After that, just add the tasks to reload nginx and the server should be up and running!

  - name: Start nginx
    service:
      name: nginx
      state: restarted

And when all is done, we can run the scripts:

ansible-playbook playbook.yml -i hosts

Visit the site at its ip or domain and we got ourself a server running nginx and php!

Full example playbook


---
- name: Webserver installation
  hosts: webservers
  remote_user: root
  become: true
  vars:
    servername: my.domain.tdl
    cert_path: /etc/ssl/certs/my.domain.tdl.crt
    key_path: /etc/ssl/certs/my.domain.tdl.key

  tasks:
    - name: Install UFW
      apt:
        name: ufw
        state: present
    - name: Setup rules
      command: "{{ item }}"
      with_items:
        - ufw default deny incoming
        - ufw allow ssh
        - ufw allow http
        - ufw allow https
        - ufw --force enable
    - name: Install php
      apt:
        name: php-fpm
        state: present
    - name: install nginx
      apt:
        name: nginx
        state: present
    - name: Copy nginx configuration.
      template:
        src: nginx.conf.j2
        dest: /etc/nginx/nginx.conf
    - name: Copy php file!
      template:
        src: index.php
        dest: /var/www/html/index.php
    - name: Start fpm
      service:
        name: php7.0-fpm
        state: started
    - name: Start nginx
      service:
        name: nginx
        state: started

Final words

Ansible is a great and powerful tool, in this part I just show the very basic of what ansible is to give a short introduction to it, when we later provision the servers that will run the K8S cluster, the files will be a whole lot more complex.
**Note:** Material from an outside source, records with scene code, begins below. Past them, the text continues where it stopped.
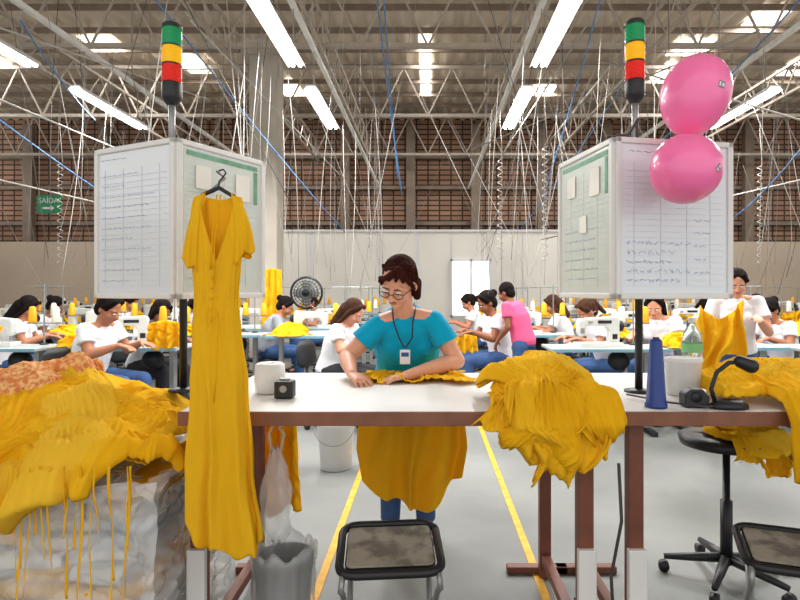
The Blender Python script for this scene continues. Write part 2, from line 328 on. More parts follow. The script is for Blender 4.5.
# ---------------------------------------------------------------- notice boxes
def scrib(g,x0,x1,z,h,y=-.252):
    x=x0
    while x<x1:
        L=random.uniform(.012,.035); pts=[]
        for k in range(6): pts.append((x+L*k/5,y,z+random.uniform(-h,h)))
        g.tube(pts,.0007,3); x+=L+.008
def noticebox(cx,cy,rz,label,kind,S=.245):
    t=thing('notice_box',label,'notice board',(cx,cy,TT),rz); z0,z1=.396,1.0
    MB().tube([(0,0,0),(0,0,z1+.02)],.016,12).build('pole','black',t,smooth=True); MB().lathe([(.06,0),(.06,.008),(.02,.015)],n=20).build('pole_base','black',t,smooth=True)
    MB().box((0,0,z1-.01),(2*S-.02,2*S-.02,.012)).build('top_plate','alu',t); MB().box((0,0,z0+.01),(2*S-.02,2*S-.02,.012)).build('bottom_plate','alu',t)
    for k in range(4):
        T=Matrix.Rotation(k*PI/2,4,'Z')
        MB().box((0,-S,(z0+z1)/2),(2*S-.04,.008,z1-z0-.03),T).build('panel','board',t)
        g=MB(); 
        for x in(-S+.011,S-.011): g.box((x,-S-.004,(z0+z1)/2),(.022,.018,z1-z0),T)
        for z in(z0+.011,z1-.011): g.box((0,-S-.004,z),(2*S,.018,.022),T)
        g.build('frame','white',t,bev=.004)
        g=MB(); nn=20
        for i in range(nn): g.box((0,-S-.0055,z0+.05+i*(z1-z0-.15)/nn),(2*S-.08,.0012,.0008),T)
        for x in((-.12,.0,.12) if k!=0 else (-.17,-.06,.05,.15)): g.box((x,-S-.0055,(z0+z1)/2-.02),(.0009,.0012,z1-z0-.14),T)
        g.build('ruled_lines','rule',t)
        if kind=='L' and k in(0,1) or kind=='R' and k in(0,3):
            g=MB(); h=MB()
            scrib(h,-.19,-.06,z1-.05,.004,-S-.006)
            if kind=='R' and k==0:
                for i in range(5): scrib(g,-.2,random.uniform(-.05,.08),z0+.07+i*.035,.009,-S-.006)
                for i in range(5): scrib(g,.08,.13,z0+.1+i*.05,.006,-S-.006)
            elif k==0:
                for i in range(11): scrib(g,-.19,random.uniform(-.1,.12),z0+.07+i*.042,.003,-S-.006)
            else:
                for i in range(6): scrib(g,-.18,.1,z0+.08+i*.04,.004,-S-.006)
            for mb,m in((g,'ink'),(h,'inkd')):
                q=MB(); q.add(mb.v,mb.f,T); q.build('handwriting',m,t)
            if k!=0:
                MB().box((0,-S-.0045,(z0+z1)/2),(2*S-.06,.001,z1-z0-.06),T).build('printed_chart','chart',t)
                MB().box((0,-S-.006,z1-.045),(2*S-.09,.002,.018),T).build('header_print','gpaper',t)
                MB().box((S-.055,-S-.006,z1-.13),(.02,.002,.14),T).build('header_print','gpaper',t)
                for x,z,hh_,ww_ in((.10,z1-.14,.11,.08),(-.11,z1-.13,.09,.075),(.0,z1-.3,.07,.06)): MB().box((x,-S-.009,z),(ww_,.002,hh_),T).build('paper','paper',t)
    return t
noticebox(-1.045,2.47,R(-26.6),'white notice box with ruled panels on a pole, behind the hanging yellow dress','L',.232)
noticebox(.89,2.44,R(11),'white notice box with blue handwriting, behind the pink balloons','R')
def signal(x,y,label):
    t=thing('signal_tower',label,'signal light',(x,y,1.975)); r=.041
    MB().lathe([(.035,0),(.035,.01),(.014,.02)],n=20).build('mounting_foot','dark',t,smooth=True)
    MB().tube([(0,0,.015),(0,0,.25)],.014,12).build('pole','steel',t,smooth=True)
    MB().lathe([(.02,.21),(r-.004,.235),(r,.245),(r,.3),(r-.002,.305)],n=28).build('base','black',t,smooth=True)
    for i,m in enumerate(('red','amber','green')):
        z=.305+i*.078; pr=[(r-.003,z)]
        for k in range(8): pr+=[(r,z+.004+k*.0088),(r-.002,z+.0082+k*.0088)]
        pr+=[(r-.003,z+.076)]
        MB().lathe(pr,n=28).build('lens',m,t,label='%s lens'%m); MB().lathe([(r+.0005,z+.074),(r+.0005,z+.079)],n=28).build('joint_ring','black',t)
    MB().lathe([(r,.539),(r,.547),(r-.01,.557),(.01,.561)],n=28).build('cap','black',t,smooth=True)
signal(-1.09,2.46,'red, amber and green signal tower on top of the left notice box')
signal(.87,2.43,'red, amber and green signal tower beside the upper pink balloon')
cord([(.87,2.40,2.0),(.83,2.3,2.06),(.80,2.2,2.05),(.76,2.19,1.99),(.68,2.2,1.98)],.006,'wdark','power_cable','black cable looping over the top of the right notice box','cable',None,8)
def balloon(px,py,D,rx,rz_,T,label,d):
    c=P(px,py,D); t=thing('balloon',label,'balloon',c)
    v=T.inverted()@V(d).normalized(); az=math.atan2(v.y,v.x); el=math.asin(v.z)
    def bp(a,th,k=1.0): s=math.sin(a); r=math.cos(a)*rx*(1+.06*s)*k; return T@V((r*math.cos(th),r*math.sin(th),s*rz_*k))
    MB().rings([[bp(-1.53+3.06*i/24,2*PI*j/40) for j in range(40)] for i in range(25)]).build('skin','bpink',t,smooth=True)
    MB().lathe([(.005,-rz_+.002),(.012,-rz_-.02),(.014,-rz_-.024)],n=12,T=T).build('knot','bpink',t,smooth=True)
    q=1/max(.3,math.cos(el))
    for wd,ht,m,k,du in((.22,.16,'inkd',1.004,0),(.08,.08,'white',1.008,.05),(.06,.10,'white',1.008,-.06)):
        MB().grid(lambda u,v:bp(el+(v-.5)*ht,az+(du+(u-.5)*wd)*q,k),6,4).build('printed_mark',m,t,smooth=True)
balloon(695,96,2.08,.119,.148,Matrix.Rotation(R(14),4,'Y'),'upper pink balloon, taller and egg-shaped, above the right notice box',(.32,-.93,0))
balloon(685,170,2.0,.119,.122,Matrix.Rotation(R(66),4,'X'),'lower round pink balloon in front of the right notice box',(.5,-.8,-.1))
# ---------------------------------------------------------------- dress
def dress():
    D=1.95; c=P(219,180,D); t=thing('yellow_dress','long mustard yellow V-neck button dress on a black hanger at the left','dress',(c.x,D,.45)); zt=c.z-.45-.035
    def pr(z):
        K=[(0,.074,-.004),(.06,.086,-.008),(.14,.089,-.012),(.22,.083,-.014),(.31,.075,-.012),(.4,.079,-.01),(.55,.092,-.002),(.78,.110,.008),(1,.126,.014)]
        for a,b in zip(K,K[1:]):
            if z<=b[0]:
                f=(z-a[0])/(b[0]-a[0]); f=f*f*(3-2*f); return a[1]+(b[1]-a[1])*f,a[2]+(b[2]-a[2])*f
        return K[-1][1:]
    n=160; rs=[]
    for i in range(111):
        tt=i/110; ring=[]
        for j in range(n):
            th=2*PI*j/n; cx_,sy=math.cos(th),math.sin(th)
            hw,xc=pr(tt)
            if sy<0: top=zt-.005-.235*max(0,1-abs(cx_-.05)/.72)**.9-.02*abs(cx_)
            else: top=zt-.005-.025*max(0,1-abs(cx_)/.7)-.02*abs(cx_)
            bot=.125-.06*math.sin(cx_*1.5+.9)+.08*max(0,-cx_-.25)+.014*math.sin(th*7)+.014*math.sin(th*4+1)
            z=top+(bot-top)*tt
            hw2,_=pr(max(0,min(1,(zt-z)/(zt-.1)))); xx=hw2*cx_
            dp=(.024+.030*tt)*sy
            amp=.0008+.022*max(0,tt-.36)**1.1
            nn=noise.noise(V((cx_*1.2,tt*1.5,3+(sy>0)*5)))
            w_=math.sin(th*7+1.2*math.sin(tt*2.6+.4)+nn*4)+.35*math.sin(th*15+nn*5+tt*3)
            rr=1+ (amp*w_)/max(hw,.05)*.6
            x=xc+xx*rr; y=dp+amp*1.3*w_*(-1 if sy<0 else 1) -.004*rid(cx_*1.2+tt*1.5,tt*3-cx_*2,5)
            if .12<tt<.40: y+=.0025*math.sin(th*24+3*nn)*math.sin((tt-.12)/.28*PI)**2
            x+=.006*math.sin(tt*5.5)+.003*math.sin(tt*13+cx_)
            ring.append(V((x,y,z)))
        rs.append(ring)
    MB().rings(rs,cap=False).build('dress_body','yellow',t,smooth=True,solid=.002)
    for s,l_ in((-1,.235),(1,.20)):
        rr=[]
        for i in range(26):
            f=i/25; cen=V((s*(.062+.020*math.sin(min(1,f*1.2)*PI/2)),-.004,zt-.028-l_*f)); 
            rr.append([cen+V(((.018+.015*f)*math.cos(a)*(1+.25*math.sin(a*5+f*2)*f),(.022+.006*f)*math.sin(a)*(1+.3*math.sin(a*6+1)*f),.02*math.cos(a)*s*-1*(1-f)+.026*math.cos(a)*s*f+.012*math.sin(a*4)*f)) for a in[2*PI*k/44 for k in range(44)]])
        MB().rings(rr,cap=False).build('sleeve','yellow',t,smooth=True,solid=.002)
    for k in range(6):
        MB().ell((-.006-.0005*k,-.045-.001*k,zt-.26-.034*k),(.0065,.004,.0065),n=12,m=6).build('button','yellow2',t,smooth=True)
    for x in(0,.012): MB().tube([(.004+x,-.03,zt-.02),(.0+x,-.045,zt-.1),(-.004+x*.6,-.052,zt-.19),(-.008+x*1.2,-.058,zt-.27-x*4)],.0025,6).build('neck_tie','yellow2',t,smooth=True)
    MB().tube([(.012,-.055,zt-.405),(.018,-.07,zt-.5),(.02,-.08,zt-.6),(.014,-.085,zt-.7)],.003,6).build('waist_tie','yellow2',t,smooth=True)
    h=thing('clothes_hanger','black plastic hanger holding the long yellow dress','hanger',(c.x,D,c.z-.06))
    MB().tube([(-.074,0,-.004),(-.05,0,.012),(0,0,.034),(.05,0,.004),(.076,0,-.026)],[.006,.007,.008,.007,.006],10).build('shoulder_bar','black',h,smooth=True)
    MB().tube([(0,0,.03),(0,0,.055),(.014,0,.07),(.02,.01,.085),(.008,.02,.1),(-.008,.02,.095)],.003,8).build('hook','black',h,smooth=True)
    MB().tube([(c.x,D-.02,c.z+.025),(c.x,D+.06,c.z+.018),(-.86,2.28,c.z+.02),(-.86,2.32,c.z+.02)],.004,8).build('wire_hook','steel',smooth=True,label='thin wire arm on the notice box carrying the hanger',cat='hook')
dress()
# ---------------------------------------------------------------- piles
b=thing('wrapped_bale','bale of folded cloth wrapped in shiny clear plastic beneath the left yellow pile','bale',(-1.36,2.25,0))
def wrap(x0,x1,y0,y1,z1,amp,seed,nn=46,fz=6):
    g=MB()
    def dn(p,nr):
        k=noise.noise(V((p[0]*5,p[1]*5,p[2]*fz+seed)))+.5*noise.noise(V((p[0]*13,p[1]*13,p[2]*11+seed)))-.9*rid(p[0]*4+p[2]*3,p[2]*4-p[1]*3,seed)-.35*rid(p[0]*11-p[2]*7,p[2]*9+p[1]*9,seed+3)
        return V(p)+V(nr)*amp*k
    g.grid(lambda u,v:dn((x0+(x1-x0)*u,y0,z1*v),(0,-1,0)),nn,nn); g.grid(lambda u,v:dn((x1,y0+(y1-y0)*u,z1*v),(1,0,0)),nn,nn)
    g.grid(lambda u,v:dn((x0,y0+(y1-y0)*u,z1*v),(-1,0,0)),nn,nn); g.grid(lambda u,v:dn((x0+(x1-x0)*u,y1,z1*v),(0,1,0)),nn,nn); g.grid(lambda u,v:dn((x0+(x1-x0)*u,y0+(y1-y0)*v,z1),(0,0,1)),nn,nn)
    return g
br_=random.Random(3)
for row in range(14):
    x=-.45; zb=.012+row*.053
    while x<.36:
        wd=br_.uniform(.16,.34); wd=min(wd,.45-x); hgt=.05; yy=-.375+br_.uniform(0,.04)
        rs=[]
        for k in range(9):
            a=-PI/2+PI*k/8; yb=yy+.024*(1-math.cos(a)); zz=zb+hgt/2+hgt/2*math.sin(a)
            rs.append([V((x+wd*j/10,yb+.012*noise.noise(V((x+j*.3,row*.7,k*.2))),zz+.022*noise.noise(V(((x+wd*j/10)*5,row*.9,2))))) for j in range(11)])
        g=MB()
        n_=11; vs=[p for r_ in rs for p in r_]+[V((x+wd*j/10,.36,zb+(hgt if q_ else 0))) for q_ in(0,1) for j in range(11)]
        fs=[(i*n_+j,i*n_+j+1,(i+1)*n_+j+1,(i+1)*n_+j) for i in range(8) for j in range(10)]
        fs+=[(j,j+1,99+j+1,99+j) for j in range(10)]+[(88+j,88+j+1,110+j+1,110+j) for j in range(10)]
        g.add(vs,fs).build('folded_cloth',br_.choice(['bale','bale2','bale3','bale','yellow2','bale2']) if row>5 else br_.choice(['bale','bale2','bale3','bale']),b,smooth=True)
        x+=wd+.004
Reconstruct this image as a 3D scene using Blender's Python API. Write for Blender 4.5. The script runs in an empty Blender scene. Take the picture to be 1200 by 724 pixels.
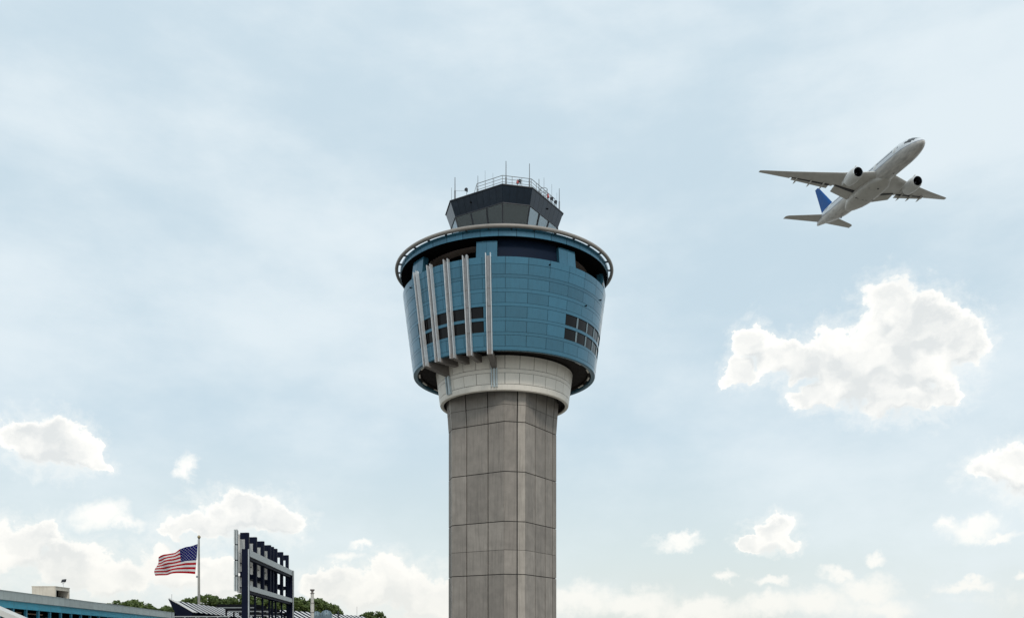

I will in the next post go through how to let terraform run the scripts after creating the servers, so that terraform takes care of all the work through its apply command. One could choose to run terraform and then run the ansible scripts, but I personally prefer to have as few clicks as possible!

Also remember that the above script collection is NOT suitable to run on a production server right away, this is just an example!